Rogue Device Spotlight: KeySweeper

RISK ASSESSMENT RATING: 3.33

 

Popularity: 2

How often the rogue device is used in the wild to conduct real-world attacks, with 1 being the rarest, 10 being widely used.

The KeyGrabber can be considered “popular” in the sense that people are talking about it, but real world attacks at this point in its development are unlikely and currently unreported.

 

Simplicity: 3

The cost or “DIY burden” of the device, availability (ease of acquisition), and degree of skill necessary to deploy/operate the device, with 1 being expensive/difficult to build, not publicly available, and requiring deep technical expertise to operate, 10 being low-cost, available for purchase online, plug-and-play operation.

While the KeySweeper has impressive documentation, it is meant to be built from scratch and is still not a project for a beginner.

 

Impact: 5

The potential damage caused by successful execution of the attack, with 1 being exposure of trivial information from the target, 10 being organization-wide superuser-level compromise or equivalent.

Like the KeyGrabber, the impact of the KeySweeper is dependent upon what is typed. Though much of the information would most likely be trivial, a long enough period of data (or certain login information) is of immense value to an attacker.

 

KeySweeper

 

Unveiled in January 2015 by security researcher Samy Kamkar, KeySweeper is an open source sniffer for Microsoft wireless keyboards. Built into the case of a standard USB wall charger, the KeySweeper can easily be deployed and hidden without arousing suspicion. Depending on the optional hardware, an individual can construct their own KeySweeper for as little as $10 by following the detailed instructions on Kamkar’s site.

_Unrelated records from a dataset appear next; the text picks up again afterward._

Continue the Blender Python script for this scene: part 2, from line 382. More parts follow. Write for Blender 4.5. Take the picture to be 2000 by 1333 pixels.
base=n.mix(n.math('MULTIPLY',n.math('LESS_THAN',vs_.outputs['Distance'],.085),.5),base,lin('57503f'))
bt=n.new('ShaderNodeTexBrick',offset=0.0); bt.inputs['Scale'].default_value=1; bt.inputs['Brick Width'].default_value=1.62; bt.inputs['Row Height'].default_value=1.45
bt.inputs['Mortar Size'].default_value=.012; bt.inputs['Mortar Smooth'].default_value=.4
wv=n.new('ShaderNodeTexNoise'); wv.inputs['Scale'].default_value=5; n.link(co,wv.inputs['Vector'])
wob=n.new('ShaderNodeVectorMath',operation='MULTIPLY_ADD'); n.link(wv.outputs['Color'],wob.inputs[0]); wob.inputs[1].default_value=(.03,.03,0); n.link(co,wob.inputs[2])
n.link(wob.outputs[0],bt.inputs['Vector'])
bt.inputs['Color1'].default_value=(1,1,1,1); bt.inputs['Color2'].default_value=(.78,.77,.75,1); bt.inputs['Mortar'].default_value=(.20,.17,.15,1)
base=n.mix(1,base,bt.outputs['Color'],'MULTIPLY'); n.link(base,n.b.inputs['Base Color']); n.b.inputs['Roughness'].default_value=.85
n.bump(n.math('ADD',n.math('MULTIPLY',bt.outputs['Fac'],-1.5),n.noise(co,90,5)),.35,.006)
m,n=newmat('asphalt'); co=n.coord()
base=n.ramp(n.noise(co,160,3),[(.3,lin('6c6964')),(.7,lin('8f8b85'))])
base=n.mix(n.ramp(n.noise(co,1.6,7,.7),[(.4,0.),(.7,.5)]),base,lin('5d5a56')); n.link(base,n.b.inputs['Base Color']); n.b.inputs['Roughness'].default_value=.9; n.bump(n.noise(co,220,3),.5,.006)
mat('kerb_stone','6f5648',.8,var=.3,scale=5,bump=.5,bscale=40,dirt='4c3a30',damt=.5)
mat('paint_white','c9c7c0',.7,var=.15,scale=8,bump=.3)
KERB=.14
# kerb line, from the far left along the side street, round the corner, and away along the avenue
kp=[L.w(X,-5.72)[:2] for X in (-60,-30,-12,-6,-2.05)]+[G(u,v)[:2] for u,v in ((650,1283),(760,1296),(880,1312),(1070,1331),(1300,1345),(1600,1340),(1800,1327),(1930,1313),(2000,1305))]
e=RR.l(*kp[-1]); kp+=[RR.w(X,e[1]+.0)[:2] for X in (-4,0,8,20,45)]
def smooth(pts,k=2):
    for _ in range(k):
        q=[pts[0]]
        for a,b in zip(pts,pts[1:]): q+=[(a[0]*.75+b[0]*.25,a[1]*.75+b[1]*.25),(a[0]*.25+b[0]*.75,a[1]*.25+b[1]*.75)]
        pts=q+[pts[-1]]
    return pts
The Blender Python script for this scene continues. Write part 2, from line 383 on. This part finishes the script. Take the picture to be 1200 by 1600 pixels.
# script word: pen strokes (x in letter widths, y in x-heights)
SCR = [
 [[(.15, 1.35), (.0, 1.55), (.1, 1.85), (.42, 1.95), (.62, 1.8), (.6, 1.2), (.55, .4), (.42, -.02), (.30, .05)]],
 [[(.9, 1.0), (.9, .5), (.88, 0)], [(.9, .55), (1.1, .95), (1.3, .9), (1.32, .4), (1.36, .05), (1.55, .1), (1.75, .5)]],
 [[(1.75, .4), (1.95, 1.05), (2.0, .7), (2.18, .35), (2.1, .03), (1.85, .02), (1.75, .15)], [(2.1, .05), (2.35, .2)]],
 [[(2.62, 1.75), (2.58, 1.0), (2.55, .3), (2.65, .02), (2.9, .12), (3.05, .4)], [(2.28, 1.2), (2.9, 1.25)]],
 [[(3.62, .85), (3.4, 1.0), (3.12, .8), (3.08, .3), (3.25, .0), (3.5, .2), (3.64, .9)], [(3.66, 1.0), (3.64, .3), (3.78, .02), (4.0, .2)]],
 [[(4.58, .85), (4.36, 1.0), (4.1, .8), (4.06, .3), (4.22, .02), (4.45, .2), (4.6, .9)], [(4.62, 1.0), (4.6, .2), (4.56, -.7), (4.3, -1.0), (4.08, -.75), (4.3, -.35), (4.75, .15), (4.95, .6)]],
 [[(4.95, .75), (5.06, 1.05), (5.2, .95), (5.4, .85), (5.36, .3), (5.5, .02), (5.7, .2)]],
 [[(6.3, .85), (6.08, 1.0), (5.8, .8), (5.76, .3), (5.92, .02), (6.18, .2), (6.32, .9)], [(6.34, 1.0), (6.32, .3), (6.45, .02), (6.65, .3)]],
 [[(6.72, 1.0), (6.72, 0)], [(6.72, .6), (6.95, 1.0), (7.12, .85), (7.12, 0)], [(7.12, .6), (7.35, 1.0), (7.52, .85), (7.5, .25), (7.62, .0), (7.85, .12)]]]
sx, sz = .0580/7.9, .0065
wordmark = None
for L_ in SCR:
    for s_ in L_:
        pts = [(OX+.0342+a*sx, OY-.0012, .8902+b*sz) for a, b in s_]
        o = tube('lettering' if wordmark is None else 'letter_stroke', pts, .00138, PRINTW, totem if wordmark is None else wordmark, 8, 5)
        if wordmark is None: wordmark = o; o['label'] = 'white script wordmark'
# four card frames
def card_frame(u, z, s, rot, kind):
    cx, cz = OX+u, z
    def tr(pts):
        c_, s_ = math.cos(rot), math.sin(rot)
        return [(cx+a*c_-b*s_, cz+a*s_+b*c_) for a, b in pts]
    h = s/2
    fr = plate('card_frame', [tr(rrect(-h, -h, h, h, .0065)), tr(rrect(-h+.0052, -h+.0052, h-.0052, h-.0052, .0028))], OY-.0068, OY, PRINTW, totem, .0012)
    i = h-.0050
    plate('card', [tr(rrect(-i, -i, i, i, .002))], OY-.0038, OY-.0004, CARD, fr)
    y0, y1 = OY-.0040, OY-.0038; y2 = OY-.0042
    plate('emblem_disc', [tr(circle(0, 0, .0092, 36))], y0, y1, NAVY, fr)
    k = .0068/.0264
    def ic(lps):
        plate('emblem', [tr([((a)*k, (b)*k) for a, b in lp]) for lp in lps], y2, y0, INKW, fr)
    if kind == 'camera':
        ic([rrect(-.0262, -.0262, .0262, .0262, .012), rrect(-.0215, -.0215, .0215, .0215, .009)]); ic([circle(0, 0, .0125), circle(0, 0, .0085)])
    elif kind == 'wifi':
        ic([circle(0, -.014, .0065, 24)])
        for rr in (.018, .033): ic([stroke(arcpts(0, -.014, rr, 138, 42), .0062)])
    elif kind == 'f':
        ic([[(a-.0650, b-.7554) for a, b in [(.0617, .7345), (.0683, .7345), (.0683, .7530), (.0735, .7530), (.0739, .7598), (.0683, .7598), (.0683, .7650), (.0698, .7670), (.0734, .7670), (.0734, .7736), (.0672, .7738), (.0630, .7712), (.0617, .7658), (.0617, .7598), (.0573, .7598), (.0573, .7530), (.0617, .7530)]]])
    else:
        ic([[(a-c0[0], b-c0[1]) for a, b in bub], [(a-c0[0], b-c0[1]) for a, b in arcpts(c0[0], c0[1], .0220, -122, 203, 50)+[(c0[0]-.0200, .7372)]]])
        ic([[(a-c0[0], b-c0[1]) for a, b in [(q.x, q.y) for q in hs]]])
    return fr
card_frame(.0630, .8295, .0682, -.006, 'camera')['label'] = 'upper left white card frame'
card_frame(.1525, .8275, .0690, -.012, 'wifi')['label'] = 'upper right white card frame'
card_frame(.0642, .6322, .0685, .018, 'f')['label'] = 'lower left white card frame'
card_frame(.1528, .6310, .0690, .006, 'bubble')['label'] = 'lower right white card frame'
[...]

While all of the hardware to construct the KeySweeper is readily available, the skills required to assemble one are far from trivial. In addition, the fact that it targets only a single type of wireless keyboard gives it a rather narrow scope. Still, if taken as a proof of concept for what’s possible with hobby-grade electronics, the KeySweeper is a sobering wake up call.

 

Hardware Specifications

 

  • CPU: Arduino or Teensy Microcontroller
  • I/O: NRF24L01+ 2.4GHz
  • Radio: Quad-Band GSM
  • Storage: 1 MB SPI Flash (Optional)
  • OS: Open Source, written in Wiring

 

 Photos

keysweeper

 

Notable Features

The KeySweeper is undeniably one of the best-disguised rogue devices ever conceived, to the point that it’s essentially undetectable short of the victim opening it up to see what’s inside. It’s important to note that not only does the KeySweeper hardware fit inside of the USB charger case perfectly, the charger still works after the modification. While the KeySweeper device would be slightly heavier than a standard USB charger given the added hardware, the chances that a potential victim would notice this and become suspicious of the device are very slim.

Considerable thought was put into the KeySweeper’s design, including a number of optional contingency features. Kamkar details additional hardware such as an internal battery to power the electronics while the device is unplugged, and onboard storage to retain data in the event it cannot be retrieved wirelessly. These optional hardware and software features show just how much flexibility is possible with these types of devices and gives a glimpse at what’s possible with more development.

While it was technically designed to only target Microsoft keyboards utilizing a specific wireless chipset, Kamkar mentions that other keyboards are likely using similar technology. With open source code and fully documented hardware, it’s possible the KeySweeper, or a device very much like it, will be updated in the future to support keyboards from more manufacturers.

 

Conclusion

Given its exceptionally narrow scope and very public unveiling, it’s best to consider the KeySweeper a proof of concept. Even if it was ready to be used as a practical rogue device, the skills required to construct one are not trivial, and Kamkar’s documentation isn’t quite detailed enough to allow a beginner to build one unaided.

While the KeySweeper itself may not be a practical threat for most organizations, the technology it demonstrates certainly is. The framework laid out in Kamkar’s documentation and code can be adapted to many other tasks which could benefit from the same covert properties that make the KeySweeper so impressive.